Solo parcialmente se refiere el conocimiento a lo que es, en buena parte se refiere a lo que puede llegar a ser, pero que todavía no es. Este es el sentido de toda la obra de Marx. Y tam­bién su liquidación crítica con el viejo pseudoproblema del determinismo y el libre albedrío. Los hombres están socialmente determinados, pero esas determinaciones no les son ajenas. Cuando Zenón el estoico le pe­gaba a un esclavo suyo, este le decía: «Mi amo, ¿por qué me pe­gas si yo estoy predestinado a ser malo?»; y Zenón le respon­día: «Porque yo también estoy predestinado a pegarte»; queda­ba la posibilidad de que con ese mismo argumento el esclavo ma­tara a Zenón. Lo superfluo de esta justificación salta a la vista, aún más cuando se trata de pro­mover la más grande revolución de la historia y cambiar los fun­damentos mismos de la sociedad conocida hasta ahora. A esta po­sibilidad dedicó Marx su vida de científico y revolucionario, y de­mostró que la opción en uno u otro sentido, por acción u omi­sión, era inevitable para todos. La filosofía no es, por lo tanto, la llave maestra de un universo preexistente. Confundir el marxis­mo con un depósito de «la sabi­duría», que una vez adquirido nos da respuestas para todo, es casi una burla y sería risible si no nos ofreciera tantos ejemplos de una agresiva y peligrosa pedantería.

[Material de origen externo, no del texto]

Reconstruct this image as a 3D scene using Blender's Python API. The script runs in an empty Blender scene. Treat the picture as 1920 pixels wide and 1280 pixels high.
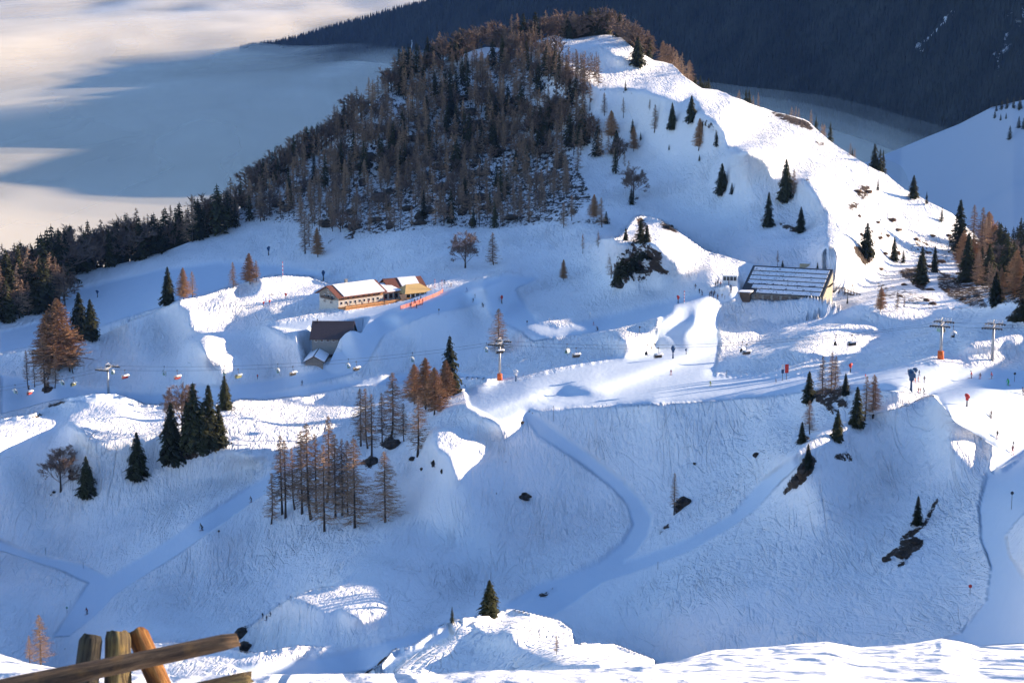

La filosofía de Marx nos entrega un conjunto irrenunciable de hipótesis para el trabajo científico; pero su valor no consiste en que constituya un método univer­sal previo a la ciencia misma. Cada ciencia tiene sus propios métodos, y a su vez estos son inseparables de su objeto. Las pretensiones escolásticas en este terreno terminan siempre por convertirse en un obstáculo para el desarrollo científico. Esta es una verdad que ya debiera estar más que aprendido, y no son pocas las lecciones de la historia.

La filosofía de Marx devela la magia de los conceptos de la que Hegel fue su exponente más des­tacado. La teoría que pretende captar nítidamente la realidad como ella es concluye necesaria­mente en la justificación del presente y en la conversión del pasado y del futuro en funciones o simples prolongaciones en un sentido u otro, de ese presente. Así sucede, por ejemplo, con las categorías de la economía bur­guesa o con la teoría hegeliana del estado. Lo que parece muy real no son más que abstracciones, supresiones del tiempo, conceptos que pretenden decirnos de una vez y para siempre lo que la economía o el estado son, por­que en el afán de «saber» se elimina toda mediación histórica. Por eso la crítica de Marx a toda «teoría general» va acompañada­ de constantes burlas. ¿Qué es la propiedad en general? ¿Qué significa el estado en general?

El conocimiento teórico vale en tanto se une a una práctica his­tórica que es, en todo caso, de­terminante. El capital no es un mero ejercicio intelectual cuyas fórmulas nos descubren para siempre los secretos del capita­lismo; es un intento esclarecedor para un camino ya tomado: el de la revolución proletaria. Por eso lo concreto no puede consis­tir en la descripción, que siem­pre es abstracta. Los conceptos tienen que abarcar las estructuras, las relaciones y, sobre todo, el sentido de la violencia que nos proponemos ejercer sobre lo actual. La teoría leninista del imperialismo no es un simple re­flejo de la realidad, porque su función principal es la de darle un sentido a una voluntad y a una práctica revolucionaria que se inscribe en la trasformación de lo que es.

Cuando la teoría se define en estos términos todo absoluto se hace imposible. Los lugares co­munes quedan problematizados y nuestra propia verdad resulta siempre incompleta, como incom­pleta es la realidad misma. Por­que se trata siempre de lo que estamos haciendo.